Our most immediate and seemingly feasible alternative is seen in the lighting. Based on 2 hours per day usage with an electricity rate of 11 cents per kilowatt-hour, Brick + Mortar’s type of lighting costs $3.50, annually, whereas CFLs and LEDs cost $1.20 and $1.00, respectively, annually (Department of Energy). Something to consider for changing the light bulbs in the gallery is all forty-five fixtures would also need to be changed to accommodate the new bulbs. While each fixture costs roughly $30, the long-term cost savings would outweigh the current costs (AcuityBrands). The payback period can be calculated through an economic analysis. An alternative that would require a more extensive payback analysis is a new HVAC system.  In order to conduct a payback analysis on these solutions, we would need to know the net annual cash flows generated by the investment. As we do not have this information, we are presenting the framework in which an economic payback analysis could be used in this situation. Mr. Hampton claims that the HVAC system often gets clogged from general dust and dust from his art-making tools. Not only does it cost money to get it serviced when clogged, but the clogging creates inefficient air flow. Mr. Hampton did not distinguish whether the shape of the ductwork had an impact on the dust intake.

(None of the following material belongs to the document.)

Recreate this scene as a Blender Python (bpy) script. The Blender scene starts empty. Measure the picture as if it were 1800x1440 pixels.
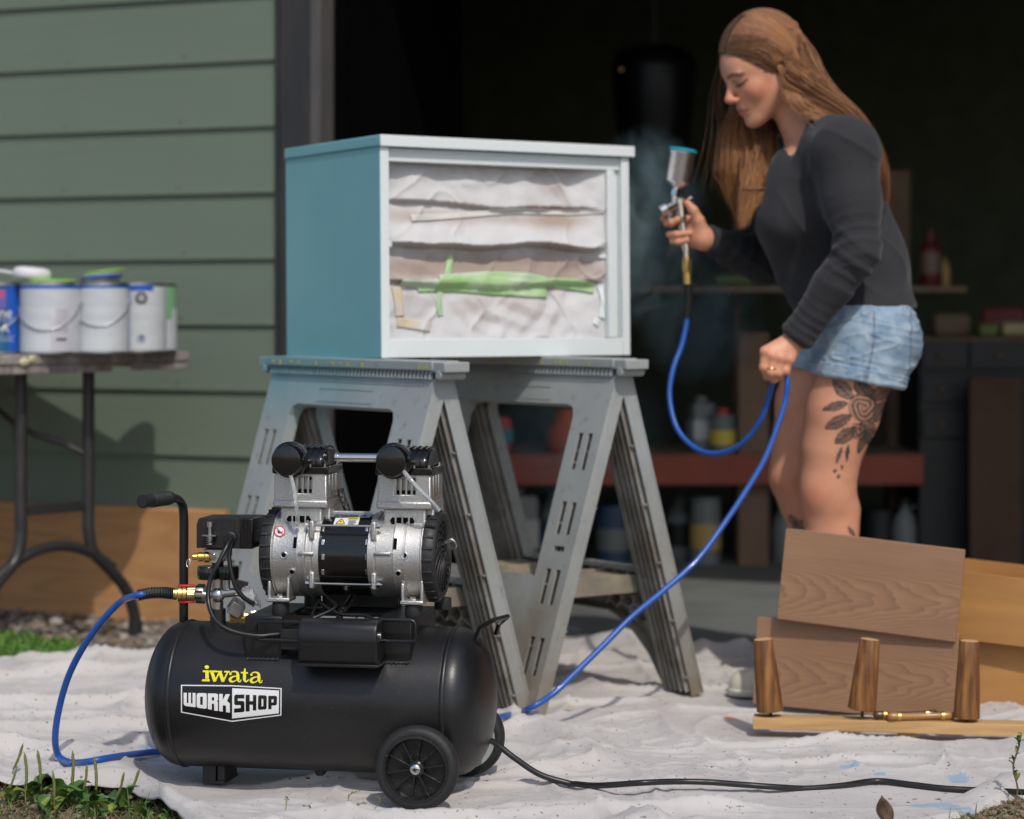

HVAC accounts for 39% of the energy used in commercial buildings and upgrading to a higher performance HVAC can result in 10% – 40% in cost savings, which makes it essential for Mr. Hampton to consider a change in his system (Graham).

The HVAC systems, along with alternative lighting and building materials, are some of the technical features that we propose to be further analyzed by doing a cost-benefit economic analysis. This information can then be presented to Mr. Hampton and VM Development Group to help balance the tradeoff between Brick + Mortar’s social needs and their energy-related costs.